__Information supplied__:

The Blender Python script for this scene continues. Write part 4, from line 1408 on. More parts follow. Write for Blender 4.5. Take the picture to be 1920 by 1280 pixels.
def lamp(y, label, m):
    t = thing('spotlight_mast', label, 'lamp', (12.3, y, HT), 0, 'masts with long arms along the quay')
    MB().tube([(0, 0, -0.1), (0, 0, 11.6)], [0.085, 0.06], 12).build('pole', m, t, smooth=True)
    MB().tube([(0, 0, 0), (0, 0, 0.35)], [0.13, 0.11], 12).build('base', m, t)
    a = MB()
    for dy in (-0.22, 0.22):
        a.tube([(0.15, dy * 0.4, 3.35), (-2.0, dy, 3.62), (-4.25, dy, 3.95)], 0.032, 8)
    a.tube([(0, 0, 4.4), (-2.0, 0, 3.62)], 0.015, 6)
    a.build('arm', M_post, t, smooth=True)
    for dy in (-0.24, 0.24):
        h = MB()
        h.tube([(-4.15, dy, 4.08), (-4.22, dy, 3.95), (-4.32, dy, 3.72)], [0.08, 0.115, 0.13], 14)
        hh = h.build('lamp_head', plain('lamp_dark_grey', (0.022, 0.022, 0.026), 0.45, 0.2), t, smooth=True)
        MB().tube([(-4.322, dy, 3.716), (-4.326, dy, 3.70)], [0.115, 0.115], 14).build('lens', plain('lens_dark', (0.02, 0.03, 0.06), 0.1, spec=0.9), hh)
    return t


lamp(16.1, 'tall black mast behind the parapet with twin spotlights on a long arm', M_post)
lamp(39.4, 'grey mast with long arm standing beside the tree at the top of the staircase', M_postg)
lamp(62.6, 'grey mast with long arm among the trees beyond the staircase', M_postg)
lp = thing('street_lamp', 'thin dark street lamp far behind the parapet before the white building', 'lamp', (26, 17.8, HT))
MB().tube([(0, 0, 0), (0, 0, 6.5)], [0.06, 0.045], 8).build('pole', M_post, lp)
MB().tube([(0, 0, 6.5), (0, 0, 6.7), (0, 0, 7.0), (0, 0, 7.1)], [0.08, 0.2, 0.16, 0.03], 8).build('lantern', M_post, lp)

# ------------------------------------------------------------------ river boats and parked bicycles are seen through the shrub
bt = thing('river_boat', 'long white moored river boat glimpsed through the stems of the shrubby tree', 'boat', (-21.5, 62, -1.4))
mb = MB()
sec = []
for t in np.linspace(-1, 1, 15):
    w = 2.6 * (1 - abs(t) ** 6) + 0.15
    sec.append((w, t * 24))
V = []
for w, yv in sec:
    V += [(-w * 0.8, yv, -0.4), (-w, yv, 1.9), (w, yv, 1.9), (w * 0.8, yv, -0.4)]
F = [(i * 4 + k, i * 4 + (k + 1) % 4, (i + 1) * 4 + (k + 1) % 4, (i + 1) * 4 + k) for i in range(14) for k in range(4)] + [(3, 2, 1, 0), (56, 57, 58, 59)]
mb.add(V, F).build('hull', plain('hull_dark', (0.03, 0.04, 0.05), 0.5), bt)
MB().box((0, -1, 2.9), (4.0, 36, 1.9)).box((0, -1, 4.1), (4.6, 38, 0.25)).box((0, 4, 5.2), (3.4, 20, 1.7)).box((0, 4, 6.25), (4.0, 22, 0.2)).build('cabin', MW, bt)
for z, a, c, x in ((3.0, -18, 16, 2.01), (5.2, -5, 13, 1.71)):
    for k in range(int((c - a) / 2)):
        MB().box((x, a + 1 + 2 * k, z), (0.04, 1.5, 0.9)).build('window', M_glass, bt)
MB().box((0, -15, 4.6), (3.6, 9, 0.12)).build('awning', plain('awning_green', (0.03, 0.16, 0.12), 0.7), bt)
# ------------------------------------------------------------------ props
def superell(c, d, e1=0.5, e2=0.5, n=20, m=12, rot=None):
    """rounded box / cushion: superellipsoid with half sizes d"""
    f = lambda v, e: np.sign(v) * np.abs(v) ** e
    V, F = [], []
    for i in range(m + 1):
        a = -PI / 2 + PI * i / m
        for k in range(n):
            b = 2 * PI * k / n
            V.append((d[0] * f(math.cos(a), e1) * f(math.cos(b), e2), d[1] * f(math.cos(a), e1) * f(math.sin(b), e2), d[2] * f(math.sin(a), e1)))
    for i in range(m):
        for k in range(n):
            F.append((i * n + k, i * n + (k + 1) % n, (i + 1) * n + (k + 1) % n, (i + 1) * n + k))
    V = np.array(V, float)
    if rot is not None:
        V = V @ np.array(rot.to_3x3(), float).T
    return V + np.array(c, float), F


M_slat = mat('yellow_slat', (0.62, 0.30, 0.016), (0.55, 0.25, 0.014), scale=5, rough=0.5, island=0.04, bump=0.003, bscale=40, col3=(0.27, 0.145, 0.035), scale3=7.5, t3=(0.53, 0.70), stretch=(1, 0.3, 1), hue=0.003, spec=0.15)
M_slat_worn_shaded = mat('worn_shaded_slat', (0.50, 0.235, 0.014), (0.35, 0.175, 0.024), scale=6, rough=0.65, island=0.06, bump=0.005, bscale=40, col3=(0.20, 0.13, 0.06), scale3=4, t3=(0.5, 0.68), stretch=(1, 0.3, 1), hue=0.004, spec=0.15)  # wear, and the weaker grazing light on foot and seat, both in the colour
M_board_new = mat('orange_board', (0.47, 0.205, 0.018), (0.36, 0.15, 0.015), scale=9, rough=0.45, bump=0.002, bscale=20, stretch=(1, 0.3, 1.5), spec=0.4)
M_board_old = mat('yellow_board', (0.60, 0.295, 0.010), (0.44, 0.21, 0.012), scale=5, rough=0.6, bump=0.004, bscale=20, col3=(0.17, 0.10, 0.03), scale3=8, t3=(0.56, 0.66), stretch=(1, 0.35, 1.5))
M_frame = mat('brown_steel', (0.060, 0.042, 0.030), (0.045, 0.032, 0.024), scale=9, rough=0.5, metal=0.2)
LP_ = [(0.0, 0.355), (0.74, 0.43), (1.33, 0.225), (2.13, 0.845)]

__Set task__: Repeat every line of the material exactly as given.

__Reply to the task__:
The Blender Python script for this scene continues. Write part 4, from line 1408 on. More parts follow. Write for Blender 4.5. Take the picture to be 1920 by 1280 pixels.
def lamp(y, label, m):
    t = thing('spotlight_mast', label, 'lamp', (12.3, y, HT), 0, 'masts with long arms along the quay')
    MB().tube([(0, 0, -0.1), (0, 0, 11.6)], [0.085, 0.06], 12).build('pole', m, t, smooth=True)
    MB().tube([(0, 0, 0), (0, 0, 0.35)], [0.13, 0.11], 12).build('base', m, t)
    a = MB()
    for dy in (-0.22, 0.22):
        a.tube([(0.15, dy * 0.4, 3.35), (-2.0, dy, 3.62), (-4.25, dy, 3.95)], 0.032, 8)
    a.tube([(0, 0, 4.4), (-2.0, 0, 3.62)], 0.015, 6)
    a.build('arm', M_post, t, smooth=True)
    for dy in (-0.24, 0.24):
        h = MB()
        h.tube([(-4.15, dy, 4.08), (-4.22, dy, 3.95), (-4.32, dy, 3.72)], [0.08, 0.115, 0.13], 14)
        hh = h.build('lamp_head', plain('lamp_dark_grey', (0.022, 0.022, 0.026), 0.45, 0.2), t, smooth=True)
        MB().tube([(-4.322, dy, 3.716), (-4.326, dy, 3.70)], [0.115, 0.115], 14).build('lens', plain('lens_dark', (0.02, 0.03, 0.06), 0.1, spec=0.9), hh)
    return t


lamp(16.1, 'tall black mast behind the parapet with twin spotlights on a long arm', M_post)
lamp(39.4, 'grey mast with long arm standing beside the tree at the top of the staircase', M_postg)
lamp(62.6, 'grey mast with long arm among the trees beyond the staircase', M_postg)
lp = thing('street_lamp', 'thin dark street lamp far behind the parapet before the white building', 'lamp', (26, 17.8, HT))
MB().tube([(0, 0, 0), (0, 0, 6.5)], [0.06, 0.045], 8).build('pole', M_post, lp)
MB().tube([(0, 0, 6.5), (0, 0, 6.7), (0, 0, 7.0), (0, 0, 7.1)], [0.08, 0.2, 0.16, 0.03], 8).build('lantern', M_post, lp)

# ------------------------------------------------------------------ river boats and parked bicycles are seen through the shrub
bt = thing('river_boat', 'long white moored river boat glimpsed through the stems of the shrubby tree', 'boat', (-21.5, 62, -1.4))
mb = MB()
sec = []
for t in np.linspace(-1, 1, 15):
    w = 2.6 * (1 - abs(t) ** 6) + 0.15
    sec.append((w, t * 24))
V = []
for w, yv in sec:
    V += [(-w * 0.8, yv, -0.4), (-w, yv, 1.9), (w, yv, 1.9), (w * 0.8, yv, -0.4)]
F = [(i * 4 + k, i * 4 + (k + 1) % 4, (i + 1) * 4 + (k + 1) % 4, (i + 1) * 4 + k) for i in range(14) for k in range(4)] + [(3, 2, 1, 0), (56, 57, 58, 59)]
mb.add(V, F).build('hull', plain('hull_dark', (0.03, 0.04, 0.05), 0.5), bt)
MB().box((0, -1, 2.9), (4.0, 36, 1.9)).box((0, -1, 4.1), (4.6, 38, 0.25)).box((0, 4, 5.2), (3.4, 20, 1.7)).box((0, 4, 6.25), (4.0, 22, 0.2)).build('cabin', MW, bt)
for z, a, c, x in ((3.0, -18, 16, 2.01), (5.2, -5, 13, 1.71)):
    for k in range(int((c - a) / 2)):
        MB().box((x, a + 1 + 2 * k, z), (0.04, 1.5, 0.9)).build('window', M_glass, bt)
MB().box((0, -15, 4.6), (3.6, 9, 0.12)).build('awning', plain('awning_green', (0.03, 0.16, 0.12), 0.7), bt)
# ------------------------------------------------------------------ props
def superell(c, d, e1=0.5, e2=0.5, n=20, m=12, rot=None):
    """rounded box / cushion: superellipsoid with half sizes d"""
    f = lambda v, e: np.sign(v) * np.abs(v) ** e
    V, F = [], []
    for i in range(m + 1):
        a = -PI / 2 + PI * i / m
        for k in range(n):
            b = 2 * PI * k / n
            V.append((d[0] * f(math.cos(a), e1) * f(math.cos(b), e2), d[1] * f(math.cos(a), e1) * f(math.sin(b), e2), d[2] * f(math.sin(a), e1)))
    for i in range(m):
        for k in range(n):
            F.append((i * n + k, i * n + (k + 1) % n, (i + 1) * n + (k + 1) % n, (i + 1) * n + k))
    V = np.array(V, float)
    if rot is not None:
        V = V @ np.array(rot.to_3x3(), float).T
    return V + np.array(c, float), F


M_slat = mat('yellow_slat', (0.62, 0.30, 0.016), (0.55, 0.25, 0.014), scale=5, rough=0.5, island=0.04, bump=0.003, bscale=40, col3=(0.27, 0.145, 0.035), scale3=7.5, t3=(0.53, 0.70), stretch=(1, 0.3, 1), hue=0.003, spec=0.15)
M_slat_worn_shaded = mat('worn_shaded_slat', (0.50, 0.235, 0.014), (0.35, 0.175, 0.024), scale=6, rough=0.65, island=0.06, bump=0.005, bscale=40, col3=(0.20, 0.13, 0.06), scale3=4, t3=(0.5, 0.68), stretch=(1, 0.3, 1), hue=0.004, spec=0.15)  # wear, and the weaker grazing light on foot and seat, both in the colour
M_board_new = mat('orange_board', (0.47, 0.205, 0.018), (0.36, 0.15, 0.015), scale=9, rough=0.45, bump=0.002, bscale=20, stretch=(1, 0.3, 1.5), spec=0.4)
M_board_old = mat('yellow_board', (0.60, 0.295, 0.010), (0.44, 0.21, 0.012), scale=5, rough=0.6, bump=0.004, bscale=20, col3=(0.17, 0.10, 0.03), scale3=8, t3=(0.56, 0.66), stretch=(1, 0.35, 1.5))
M_frame = mat('brown_steel', (0.060, 0.042, 0.030), (0.045, 0.032, 0.024), scale=9, rough=0.5, metal=0.2)
LP_ = [(0.0, 0.355), (0.74, 0.43), (1.33, 0.225), (2.13, 0.845)]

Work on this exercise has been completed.